Paddy Springs School and Mischief
Interviewer: Amanda Foote
Camera Operator and Editor: Jarret Twoyoungmen
2020
Beiseker Station Museum
(The camera shows a close up of a historic marker. It says Paddy Springs School. In the background there is bushes and a green field. The film’s title appears: Mischief. Paddy Springs School).
(Leah Uffelman shares memories from her home over zoom)
Leah Uffelman: Discipline sounded very strict, and sometimes brutal at that time. But I think you almost needed that threat to keep law and order, that was the only resource that you had. In some schools, the schoolboard would go into the school and lay the law down to the children, threaten them basically. And say, “If you don’t listen to Mr. or Miss or whatever, you are going to get a beating, or you are going to get whatever.”
And they threatened them with this and sometimes that was necessary and sometimes it wasn’t.
I think that did help and even those students themselves admitted that if it wouldn’t be for that little threat over them that they probably would have been worse than they were. And all the tricks that they got carried away with that they thought was funny. Some of those things were not funny, especially if you were the teacher finding critters in your drawer or tacks on your seat.
(Fred Lyczewski shares memories at the Beiseker Golden Years Club)
Fred Lyczewski: The older boys went in the toilet and they had a barrel with cleaning compound that was empty, and they filled it up with toilet tissues. They had rifle bullets and they put them in there and lit the paper, and they exploded. That was during the war years, and that happened once, and nobody got hurt out of that.
(Leah Uffelman shares memories from her home over zoom)

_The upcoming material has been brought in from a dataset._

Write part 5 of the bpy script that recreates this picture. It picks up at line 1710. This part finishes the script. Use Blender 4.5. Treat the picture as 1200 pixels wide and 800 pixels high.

Leah Uffelman: She saved up her dad’s cigarette butts and brought them to school and taught us how to smoke. We were little kids and our parents or nobody around us had cigarette butts, so this was quite a novel thing, so we’d be up in the barn and she was lighting up for us and teaching us how to smoke. Well, I never did learn, but anyway I had a good start, I had a good lesson in learning anyway. And we were lucky also that we didn’t start the barn on fire, but she was a responsible kid, she was very, very careful and made sure that we didn’t get the straw on fire.
(Monty Metzger shares memories at the Beiseker Golden Years Club)
Monty Metzger: We had a big stove at the back, and we’d make paper airplanes and we’d light the nose on fire and throw them around and of course the smoke is coming out the back. One time, one landed behind the piano and there was a fire going on there, so us little kids had to get the older kids to help move the piano. But we survived.
(Leonard Hagel shares memories from his home over zoom)
Leonard Hagel: We did respect our teacher, but she had to make sure she kept control of the kids. So the strap was always a threat. We didn’t have to use it very often. In fact, I never had a strap. My brothers talked about really being strapped a lot. But by the time I came along, it was frowned upon.
(Monty Metzger shares memories at the Beiseker Golden Years Club)
Monty Metzger: Grade one was the only time I got the strap in. My cousin was Earl Berreth, he and I took turns sharing a new reader and an old reader and one time when I come back from the library , he had switched books. So of course, I grabbed the cover, and he’s got the other cover, and we tore the cover off this brand-new book. So I got the strap on the hand, and he wouldn’t stand still, he ran around and round the teacher and he got it on the rear end. Poor little grade oners got the strap.
(Frank Schwengler shares memories at the Beiseker Golden Years Club)
Frank Schwengler: Sometimes you had to go kneel in the corner, or maybe you would have to write notes on the blackboard. So maybe 50 “Do not disturb someone else” or whatever it is. You would have to write that on the board maybe 50 times or something. But if you were real bad, they would send you up to the principle, but I never got up there, I was never quite that bad. But I wrote notes. And I stood in the corner the odd time too. Of course, you’d have to stand in front of everybody so that they could laugh at you, it was kind of something that you didn’t want to do again.
(Vera Schmaltz shares memories at the Beiseker Golden Years Club)
Vera Schmaltz: I don’t remember any bullying.
(Leonard Hagel shares memories from his home over zoom)
Leonard Hagel: There was no secrets with my brothers and sisters going to the same school and everything went home to our parents. That was kind of strange.
(John Richter shares memories at the Beiseker Golden Years Club)
John Richter: Parents discipline at home was different than it is now. If we got in trouble at school, we also got in trouble at home. That did happen on occasion. Stand in the corner for a while. If it was bad enough, the strap too. But we always in those years, parents generally supported the teachers so it was a good thing.
(the Beiseker Station Museum logo appears).